Task prompt: Wherever a line in the data below holds "picture", copy that line.

Dataset content:
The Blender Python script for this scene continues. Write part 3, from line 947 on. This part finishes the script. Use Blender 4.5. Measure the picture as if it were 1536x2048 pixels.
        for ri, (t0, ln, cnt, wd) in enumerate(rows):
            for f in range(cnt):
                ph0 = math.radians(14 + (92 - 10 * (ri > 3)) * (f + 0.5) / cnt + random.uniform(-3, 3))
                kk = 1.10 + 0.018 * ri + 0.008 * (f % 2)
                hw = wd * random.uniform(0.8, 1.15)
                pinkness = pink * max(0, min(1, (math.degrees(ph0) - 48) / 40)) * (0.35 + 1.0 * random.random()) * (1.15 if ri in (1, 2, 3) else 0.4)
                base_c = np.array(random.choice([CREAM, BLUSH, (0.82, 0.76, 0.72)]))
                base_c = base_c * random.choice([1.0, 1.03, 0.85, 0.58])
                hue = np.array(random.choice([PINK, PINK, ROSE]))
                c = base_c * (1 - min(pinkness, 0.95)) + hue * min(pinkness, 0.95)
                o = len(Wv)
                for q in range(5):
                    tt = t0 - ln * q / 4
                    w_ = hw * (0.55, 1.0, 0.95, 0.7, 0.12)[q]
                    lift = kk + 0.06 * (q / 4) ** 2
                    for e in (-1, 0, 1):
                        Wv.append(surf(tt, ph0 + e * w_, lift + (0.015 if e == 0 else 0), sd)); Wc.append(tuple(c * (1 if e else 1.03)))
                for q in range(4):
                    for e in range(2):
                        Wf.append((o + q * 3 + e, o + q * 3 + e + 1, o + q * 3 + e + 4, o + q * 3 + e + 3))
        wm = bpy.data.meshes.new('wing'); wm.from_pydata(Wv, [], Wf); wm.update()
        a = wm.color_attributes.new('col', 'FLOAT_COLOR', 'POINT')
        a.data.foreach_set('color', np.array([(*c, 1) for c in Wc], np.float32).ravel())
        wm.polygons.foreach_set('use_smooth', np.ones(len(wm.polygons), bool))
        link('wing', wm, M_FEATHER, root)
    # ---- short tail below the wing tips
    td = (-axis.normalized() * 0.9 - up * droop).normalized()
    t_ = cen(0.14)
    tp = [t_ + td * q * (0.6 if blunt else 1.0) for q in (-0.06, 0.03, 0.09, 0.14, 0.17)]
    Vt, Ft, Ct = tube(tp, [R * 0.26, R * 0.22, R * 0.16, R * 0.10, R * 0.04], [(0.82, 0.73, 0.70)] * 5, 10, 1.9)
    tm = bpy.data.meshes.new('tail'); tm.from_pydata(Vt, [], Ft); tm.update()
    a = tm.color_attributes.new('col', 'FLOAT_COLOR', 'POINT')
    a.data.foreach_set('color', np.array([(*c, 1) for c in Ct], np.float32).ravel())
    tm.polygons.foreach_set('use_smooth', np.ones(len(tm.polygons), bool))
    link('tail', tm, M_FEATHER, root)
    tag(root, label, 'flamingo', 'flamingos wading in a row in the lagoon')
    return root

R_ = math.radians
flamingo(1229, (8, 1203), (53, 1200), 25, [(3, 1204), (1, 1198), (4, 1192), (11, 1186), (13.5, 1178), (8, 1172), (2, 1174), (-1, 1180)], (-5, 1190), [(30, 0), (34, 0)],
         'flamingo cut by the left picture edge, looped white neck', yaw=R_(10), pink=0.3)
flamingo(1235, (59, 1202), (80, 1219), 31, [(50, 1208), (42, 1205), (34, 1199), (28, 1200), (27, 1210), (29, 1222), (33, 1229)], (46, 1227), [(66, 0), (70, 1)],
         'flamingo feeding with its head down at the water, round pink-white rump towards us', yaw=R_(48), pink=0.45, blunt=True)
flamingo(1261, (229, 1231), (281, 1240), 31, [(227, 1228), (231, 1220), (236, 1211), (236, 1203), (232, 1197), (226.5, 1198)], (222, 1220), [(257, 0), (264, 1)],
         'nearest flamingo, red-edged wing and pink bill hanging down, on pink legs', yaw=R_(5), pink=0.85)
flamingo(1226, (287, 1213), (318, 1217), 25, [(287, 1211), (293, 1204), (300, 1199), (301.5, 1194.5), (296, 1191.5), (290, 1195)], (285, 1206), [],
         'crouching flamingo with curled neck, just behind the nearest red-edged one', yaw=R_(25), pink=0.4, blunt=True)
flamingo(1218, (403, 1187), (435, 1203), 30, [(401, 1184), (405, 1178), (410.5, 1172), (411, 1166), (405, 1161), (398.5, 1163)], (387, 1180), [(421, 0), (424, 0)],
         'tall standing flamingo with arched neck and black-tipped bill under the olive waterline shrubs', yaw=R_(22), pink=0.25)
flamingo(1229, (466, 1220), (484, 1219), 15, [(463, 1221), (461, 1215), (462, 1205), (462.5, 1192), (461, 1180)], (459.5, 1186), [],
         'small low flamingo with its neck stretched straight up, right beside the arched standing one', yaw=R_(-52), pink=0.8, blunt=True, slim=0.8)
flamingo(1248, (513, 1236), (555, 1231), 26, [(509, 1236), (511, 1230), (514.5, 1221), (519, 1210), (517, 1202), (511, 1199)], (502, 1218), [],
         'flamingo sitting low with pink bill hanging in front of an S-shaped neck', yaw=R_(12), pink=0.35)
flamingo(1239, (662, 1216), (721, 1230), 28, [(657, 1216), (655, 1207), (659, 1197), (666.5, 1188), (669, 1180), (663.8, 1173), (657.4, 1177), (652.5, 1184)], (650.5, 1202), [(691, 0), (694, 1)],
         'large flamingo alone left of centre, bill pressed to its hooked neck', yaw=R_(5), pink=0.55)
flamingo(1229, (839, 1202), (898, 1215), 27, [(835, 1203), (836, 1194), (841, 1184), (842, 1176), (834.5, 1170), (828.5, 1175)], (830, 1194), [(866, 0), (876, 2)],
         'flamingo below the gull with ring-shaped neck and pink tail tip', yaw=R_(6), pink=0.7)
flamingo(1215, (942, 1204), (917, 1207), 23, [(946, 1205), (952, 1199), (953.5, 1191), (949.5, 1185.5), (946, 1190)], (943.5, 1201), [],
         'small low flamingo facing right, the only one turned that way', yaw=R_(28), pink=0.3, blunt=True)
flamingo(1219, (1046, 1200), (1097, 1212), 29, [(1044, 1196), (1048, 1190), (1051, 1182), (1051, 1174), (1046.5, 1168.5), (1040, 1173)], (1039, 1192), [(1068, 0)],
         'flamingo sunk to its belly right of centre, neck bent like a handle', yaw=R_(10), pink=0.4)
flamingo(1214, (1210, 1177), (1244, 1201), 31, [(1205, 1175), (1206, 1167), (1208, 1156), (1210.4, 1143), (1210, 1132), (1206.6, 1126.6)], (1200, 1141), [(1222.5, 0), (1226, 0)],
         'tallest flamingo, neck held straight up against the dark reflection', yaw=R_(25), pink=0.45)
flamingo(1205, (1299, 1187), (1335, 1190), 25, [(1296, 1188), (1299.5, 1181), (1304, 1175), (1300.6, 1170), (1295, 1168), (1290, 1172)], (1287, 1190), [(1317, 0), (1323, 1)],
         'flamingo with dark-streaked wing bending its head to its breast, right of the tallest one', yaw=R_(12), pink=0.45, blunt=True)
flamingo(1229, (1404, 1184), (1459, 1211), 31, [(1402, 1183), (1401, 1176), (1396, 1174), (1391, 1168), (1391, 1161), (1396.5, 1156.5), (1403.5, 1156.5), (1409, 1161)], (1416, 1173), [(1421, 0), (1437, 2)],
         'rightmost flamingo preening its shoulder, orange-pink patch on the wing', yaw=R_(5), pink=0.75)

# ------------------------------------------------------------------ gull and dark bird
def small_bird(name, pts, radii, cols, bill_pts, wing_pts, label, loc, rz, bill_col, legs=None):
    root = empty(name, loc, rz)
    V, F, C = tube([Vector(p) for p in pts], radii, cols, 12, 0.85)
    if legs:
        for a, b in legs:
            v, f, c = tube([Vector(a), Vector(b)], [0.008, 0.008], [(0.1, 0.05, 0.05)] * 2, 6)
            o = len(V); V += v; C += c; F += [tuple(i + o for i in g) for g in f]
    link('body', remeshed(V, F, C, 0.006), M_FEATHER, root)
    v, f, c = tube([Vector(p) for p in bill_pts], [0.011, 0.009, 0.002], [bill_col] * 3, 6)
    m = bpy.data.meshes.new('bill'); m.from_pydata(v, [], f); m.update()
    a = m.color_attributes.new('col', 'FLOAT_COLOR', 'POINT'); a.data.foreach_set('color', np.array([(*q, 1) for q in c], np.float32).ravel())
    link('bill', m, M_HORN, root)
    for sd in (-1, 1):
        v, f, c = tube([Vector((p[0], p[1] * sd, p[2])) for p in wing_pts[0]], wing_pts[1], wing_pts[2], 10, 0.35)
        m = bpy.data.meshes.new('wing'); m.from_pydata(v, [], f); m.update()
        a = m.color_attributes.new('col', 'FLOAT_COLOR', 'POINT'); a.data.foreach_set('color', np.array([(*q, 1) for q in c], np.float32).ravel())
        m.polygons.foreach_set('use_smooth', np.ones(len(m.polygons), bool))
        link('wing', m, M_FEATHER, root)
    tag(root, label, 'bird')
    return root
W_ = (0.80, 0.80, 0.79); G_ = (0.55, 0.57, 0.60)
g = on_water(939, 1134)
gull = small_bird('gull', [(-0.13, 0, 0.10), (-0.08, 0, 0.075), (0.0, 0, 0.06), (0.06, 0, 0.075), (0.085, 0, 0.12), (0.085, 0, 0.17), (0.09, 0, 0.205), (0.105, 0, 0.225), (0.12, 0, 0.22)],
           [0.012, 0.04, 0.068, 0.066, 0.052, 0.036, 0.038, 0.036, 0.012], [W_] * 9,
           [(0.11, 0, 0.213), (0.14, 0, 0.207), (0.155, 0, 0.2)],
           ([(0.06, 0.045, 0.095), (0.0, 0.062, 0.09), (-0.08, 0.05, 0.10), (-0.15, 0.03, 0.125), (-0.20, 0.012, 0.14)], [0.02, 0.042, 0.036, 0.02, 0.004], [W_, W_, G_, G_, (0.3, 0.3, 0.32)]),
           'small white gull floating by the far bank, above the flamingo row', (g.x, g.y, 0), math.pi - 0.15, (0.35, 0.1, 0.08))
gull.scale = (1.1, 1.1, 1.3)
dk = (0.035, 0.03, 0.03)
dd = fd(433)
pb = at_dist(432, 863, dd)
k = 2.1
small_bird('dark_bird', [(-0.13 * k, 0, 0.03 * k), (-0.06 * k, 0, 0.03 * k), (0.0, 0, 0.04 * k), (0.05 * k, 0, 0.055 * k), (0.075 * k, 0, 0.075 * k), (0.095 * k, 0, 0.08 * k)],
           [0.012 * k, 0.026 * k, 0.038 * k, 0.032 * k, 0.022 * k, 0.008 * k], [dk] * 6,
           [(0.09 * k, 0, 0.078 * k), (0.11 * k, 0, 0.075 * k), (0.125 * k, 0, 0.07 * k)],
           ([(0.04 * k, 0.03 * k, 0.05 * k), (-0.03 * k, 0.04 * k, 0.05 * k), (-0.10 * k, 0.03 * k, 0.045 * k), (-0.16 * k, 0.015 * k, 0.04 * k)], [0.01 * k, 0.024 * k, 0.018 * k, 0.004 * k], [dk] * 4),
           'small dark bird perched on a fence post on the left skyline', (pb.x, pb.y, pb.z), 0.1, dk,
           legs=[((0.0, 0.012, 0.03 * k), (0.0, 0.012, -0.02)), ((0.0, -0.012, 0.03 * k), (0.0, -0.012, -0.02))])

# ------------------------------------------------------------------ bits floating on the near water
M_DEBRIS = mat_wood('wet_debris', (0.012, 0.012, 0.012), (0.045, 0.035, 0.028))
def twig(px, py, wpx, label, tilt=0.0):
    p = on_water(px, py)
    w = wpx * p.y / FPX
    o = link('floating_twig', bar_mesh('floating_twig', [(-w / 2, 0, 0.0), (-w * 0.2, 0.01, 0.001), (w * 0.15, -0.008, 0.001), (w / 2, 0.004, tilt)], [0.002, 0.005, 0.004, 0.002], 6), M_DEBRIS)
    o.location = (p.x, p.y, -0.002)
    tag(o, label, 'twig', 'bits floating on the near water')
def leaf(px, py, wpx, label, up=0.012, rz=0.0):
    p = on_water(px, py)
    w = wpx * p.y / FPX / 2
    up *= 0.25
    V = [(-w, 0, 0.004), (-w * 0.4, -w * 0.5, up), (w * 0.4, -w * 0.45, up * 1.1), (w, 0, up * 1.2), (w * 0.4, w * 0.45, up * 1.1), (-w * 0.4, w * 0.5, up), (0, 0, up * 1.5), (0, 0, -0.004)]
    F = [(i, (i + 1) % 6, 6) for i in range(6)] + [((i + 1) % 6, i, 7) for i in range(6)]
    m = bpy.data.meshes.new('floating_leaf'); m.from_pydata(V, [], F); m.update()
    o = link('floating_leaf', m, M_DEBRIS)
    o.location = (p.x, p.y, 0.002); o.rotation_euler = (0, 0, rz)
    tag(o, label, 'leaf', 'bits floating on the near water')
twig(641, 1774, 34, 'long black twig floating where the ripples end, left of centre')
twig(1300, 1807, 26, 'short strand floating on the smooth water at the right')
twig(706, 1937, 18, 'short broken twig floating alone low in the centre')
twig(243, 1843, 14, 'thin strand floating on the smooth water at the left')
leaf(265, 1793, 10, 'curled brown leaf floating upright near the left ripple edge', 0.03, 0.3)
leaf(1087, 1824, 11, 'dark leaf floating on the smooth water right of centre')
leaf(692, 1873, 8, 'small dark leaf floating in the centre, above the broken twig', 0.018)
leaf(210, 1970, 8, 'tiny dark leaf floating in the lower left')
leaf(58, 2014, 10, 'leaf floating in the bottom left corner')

Result of this exercise:
The Blender Python script for this scene continues. Write part 3, from line 947 on. This part finishes the script. Use Blender 4.5. Measure the picture as if it were 1536x2048 pixels.
         'flamingo cut by the left picture edge, looped white neck', yaw=R_(10), pink=0.3)